Cette "cassette violette" a une histoire ! On a tous des souvenirs qui se matéri...alisent dans un objet particulier.
Cette cassette, retrouvée il y a peu, c'était celle que mes parents mettaient quand on partait en vacances, en Espagne, avec la CX bleue puis la BMW, qui faisait la fierté de mon père, le "Monster" comme il l'appelait, avec son accent anglais très français. Une vieille 7.35i pour les connaisseurs, qui avait, c'est vrai, une "gueule". Après tous mes étés de petite enfance passés à l'Ile d'Oléron, sur la grande plage de Domino, mon grand-père avait vendu la maison qu'il avait sur l'île et avait acheté une maison à Ampuria (ou Empuriabrava) sur la Costa Brava, au nord de l'Espagne, près de Figueras, Cadaquès, Rosas. C'est la plus grande Marina d'Europe, aujourd'hui encore je crois.


Le concept était top, les canaux remplaçaient les rues ! Dans certaines villes, vous avez une rue, un espace vert, une rue, etc... Là, c'était une rue, un canal... Au bout du jardin, le canal, avec les bateaux qui passaient. Et le nôtre, "Moustache", un petit bateau à moteur. J'adorais m'asseoir à l'avant du bateau, les pieds caressant l'eau, le sentiment de liberté était extraordinaire, puis on arrivait au port, puis en mer, et on mettait les gaz, et là, c'était grand ! C'est là, dans la baie de Cadaquès, chère à Salvatore Dali, que j'ai appris à faire du ski nautique. Donc, de la banlieue parisienne, même la banlieue sud, jusqu'à Ampuria, il y avait pas loin de mille bornes, et du temps pour écouter de la musique.


On voyageait toujours de nuit, mon père mettait ses gants de pilote (il l'est encore aujourd'hui, pour le plaisir, il court sur Abarth), des mitaines en cuir beige avec du coton tressé en petites mailles sur le dessus, des gants à la Steve McQueen ! En général, on faisait le voyage en deux étapes. On allait d'abord jusqu'à Etrée, un petit village près d'Avallon, dans l'Yonne, où habitait ma grande-tante, la soeur de ma grand-mère, une des femmes les plus gentilles de la planète. On dormait là-bas une nuit, et la nuit suivante, mon père nous réveillait vers minuit, et on partait en Espagne. Ma soeur et moi nous mettions chacun d'un côté de l'accoudoir, Noushka, notre berger belge à poils longs se couchait entre le dossier du siège de ma mère et la banquette arrière, par terre, et on mettait la cassette violette.
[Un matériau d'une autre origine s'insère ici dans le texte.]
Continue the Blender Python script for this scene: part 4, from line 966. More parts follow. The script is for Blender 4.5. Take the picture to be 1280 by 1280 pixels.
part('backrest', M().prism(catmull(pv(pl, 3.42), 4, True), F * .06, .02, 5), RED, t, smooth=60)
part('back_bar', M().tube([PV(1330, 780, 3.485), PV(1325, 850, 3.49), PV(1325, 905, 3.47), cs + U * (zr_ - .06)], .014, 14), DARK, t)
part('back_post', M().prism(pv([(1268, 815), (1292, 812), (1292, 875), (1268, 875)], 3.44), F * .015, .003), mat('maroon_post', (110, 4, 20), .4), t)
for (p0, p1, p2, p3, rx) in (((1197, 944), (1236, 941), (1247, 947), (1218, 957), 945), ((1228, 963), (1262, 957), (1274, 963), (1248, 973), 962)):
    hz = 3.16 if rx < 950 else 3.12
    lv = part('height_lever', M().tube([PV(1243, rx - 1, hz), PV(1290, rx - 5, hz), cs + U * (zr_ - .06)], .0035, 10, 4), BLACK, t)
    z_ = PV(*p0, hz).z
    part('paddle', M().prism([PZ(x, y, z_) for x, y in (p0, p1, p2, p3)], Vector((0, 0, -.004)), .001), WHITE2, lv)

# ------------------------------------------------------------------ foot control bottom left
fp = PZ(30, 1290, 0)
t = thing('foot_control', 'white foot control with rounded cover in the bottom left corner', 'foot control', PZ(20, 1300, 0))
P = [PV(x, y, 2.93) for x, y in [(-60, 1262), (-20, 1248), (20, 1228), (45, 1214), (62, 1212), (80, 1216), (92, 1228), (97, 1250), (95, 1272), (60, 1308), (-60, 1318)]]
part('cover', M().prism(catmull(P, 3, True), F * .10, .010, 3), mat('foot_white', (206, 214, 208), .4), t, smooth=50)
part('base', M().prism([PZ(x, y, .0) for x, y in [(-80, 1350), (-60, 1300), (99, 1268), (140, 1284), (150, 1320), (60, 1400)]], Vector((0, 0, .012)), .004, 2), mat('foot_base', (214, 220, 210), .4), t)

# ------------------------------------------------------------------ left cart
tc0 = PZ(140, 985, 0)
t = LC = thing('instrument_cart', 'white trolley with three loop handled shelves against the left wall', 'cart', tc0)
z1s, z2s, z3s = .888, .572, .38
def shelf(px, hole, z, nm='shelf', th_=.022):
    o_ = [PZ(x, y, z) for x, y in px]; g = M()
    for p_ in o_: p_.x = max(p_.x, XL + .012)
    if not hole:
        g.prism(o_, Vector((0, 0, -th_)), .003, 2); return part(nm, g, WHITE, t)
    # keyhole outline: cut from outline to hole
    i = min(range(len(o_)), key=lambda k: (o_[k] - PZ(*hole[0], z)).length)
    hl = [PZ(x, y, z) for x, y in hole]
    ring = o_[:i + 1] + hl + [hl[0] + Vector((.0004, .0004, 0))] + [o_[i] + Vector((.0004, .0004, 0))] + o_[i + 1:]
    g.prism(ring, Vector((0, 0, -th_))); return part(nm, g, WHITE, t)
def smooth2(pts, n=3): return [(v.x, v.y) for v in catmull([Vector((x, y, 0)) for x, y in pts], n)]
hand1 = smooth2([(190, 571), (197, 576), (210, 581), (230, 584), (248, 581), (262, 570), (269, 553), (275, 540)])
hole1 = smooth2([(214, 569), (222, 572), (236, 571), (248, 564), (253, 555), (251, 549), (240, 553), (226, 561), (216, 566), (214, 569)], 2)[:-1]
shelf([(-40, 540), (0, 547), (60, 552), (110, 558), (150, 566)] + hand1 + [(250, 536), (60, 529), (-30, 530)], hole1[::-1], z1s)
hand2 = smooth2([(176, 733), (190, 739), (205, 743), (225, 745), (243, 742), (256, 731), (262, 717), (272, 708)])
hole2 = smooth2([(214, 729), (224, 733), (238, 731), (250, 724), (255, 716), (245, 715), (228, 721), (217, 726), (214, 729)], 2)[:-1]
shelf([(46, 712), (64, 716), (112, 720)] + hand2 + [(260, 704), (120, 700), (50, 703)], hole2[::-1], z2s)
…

Charles Aznavour, François de Roubaix, Jean Ferrat, Starmania, Johnny Mathis, Supertramp, Serge Reggiani... J'adorais cette ambiance nocturne qui me faisait rêver, qui me donnait l'impression d'être dans une dimension très particulière, et la musique y participait...


Hier, j'ai réécouté cette cassette, trente ans plus tard. Et tout m'est revenu. Je me suis aussi aperçu qu'on n'écoutait certaines chansons mieux que d'autres, ou moins bien. Je veux dire par là qu'on s'habitue à se laisser porter par certaines mélodies depuis toujours sans écouter vraiment les textes, et vice-versa. Pourtant, concernant Aznavour, puisque c'est de lui qu'il s'agit, s'il y en a un dont j'ai écouté les textes plus précisément que ceux de n'importe quel autre chanteur, c'est bien lui. Mais hier, j'ai redécouvert le texte de "Et moi dans mon coin". Cette chanson est incroyablement forte, dure, elle parle de rupture, d'amour qui s'en va, qui meurt, ou qui naît ailleurs, de solitude aussi.


Et puis cette autre chanson "You're a lady", de Peter Skellern. Je vous mets les deux liens dans les commentaires de ce texte. Sur la vidéo d'Aznavour, à sa façon de changer de visage au moment du début du titre, à sa façon de chercher une profonde concentration pour entrer dans son personnage, on comprend pourquoi il restera une légende. Parce qu'il était un chanteur incomparable, mais surtout un interprète de génie.

C'était l'histoire de la "cassette violette". J'espère qu'elle vous aura fait voyager autant que moi.